You can almost see the talon marks on the crossbar.
Sometimes I think I must have amnesia. Recently I've noticed some in the pro-war camp attempting to put about the notion that the conflict in Iraq wasn't really about WMD after all. With the absence of those stockpiles of nasty weapons, they have tried to pretend that the case for their aggression in the Middle East did not rest on Saddam's non-conventional capabilities. This is rubbish.
I don't have amnesia. I remember the run-up to war well. The fact is that the war in Iraq was about WMD. It was about a threat of non-conventional attack by Saddam which was so grave, so imminent that, apparently, only immediate, pre-emptive invasion could prevent it. This was the crux of the case for war as it was presented by the hawks in London and Washington.
To argue otherwise is to indulge in the crudest historical revisionism and, quite frankly, to insult the intelligence. I know that we live in a world where many people, especially the young, know next to nothing about history. I know that many of us flick idly from channel to channel, with all the concentration of a goldfish. But surely, even in a worldlike this, anyyone who is remotely politically conscious can remember "all" the way back to late 2002/early 2003 when the war drums were being beaten by Bush, Blair et al. Surely everyone can recall that the threat posed by Saddam's WMD was the principle justification for going to war. I really do despair if this is not the case.

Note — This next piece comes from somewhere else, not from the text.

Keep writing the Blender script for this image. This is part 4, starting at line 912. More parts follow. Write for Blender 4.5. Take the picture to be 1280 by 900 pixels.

Of course there were other arguments used to try to win support for the approaching invasion - that Saddam's regime was evil, that a new democratic Iraq would emerge from the rubble, even, bizzarely, that war would help to restore the UN's credibility. But these, and other reasons, were very much secondary to the WMD issue. They were extras - useful but not essential.
The over-riding reason for the need for war was always presented as Saddam's WMDs. This was the issue on which the "coalition's" flimsy legal argument hung. This was the issue which was used to convince/terrify sections of public and political opinion in both the US and UK into supporting the war. If Congress and the House of Commons had known then what they know now about Iraq's non-conventional capabilities they would not, in my view, have green-lighted the war.
So, the absence of those promised for stockpiles is a serious issue for hawks, and one they can not collevctively doge by cack-handed attempts at revisionism. I have no problem accepting that, for this or that hawk, "it was never about WMDs". I have no problem accepting that some people supported the war mainly because they wanted Saddam gone, or because they thought it was trhe best way to bring democracy to the Middle East. But the individual preferences of hawks does not change how those in power justified the march to war.
As long as WMDs do not turn up in the quantities promised pre-war (and even diehards in Washington an London have begun to accept that they won't) then we are left with one of only two conclusions. Either Bush, Blair, Berlusconi, Howard et al made an honest mistake in believing that Saddam had stockpiles of WMDs or else they deliberately distorted the intelligence available in order to scare parliaments and publics into supporting a war on which they were already hell-bent. Either way, it raises serious questions about their fitness to continue governing.
They should all now be "considering their positions". If, as seems inevitable, they will not go voluntarily, it is up to the voting public to do the job for them.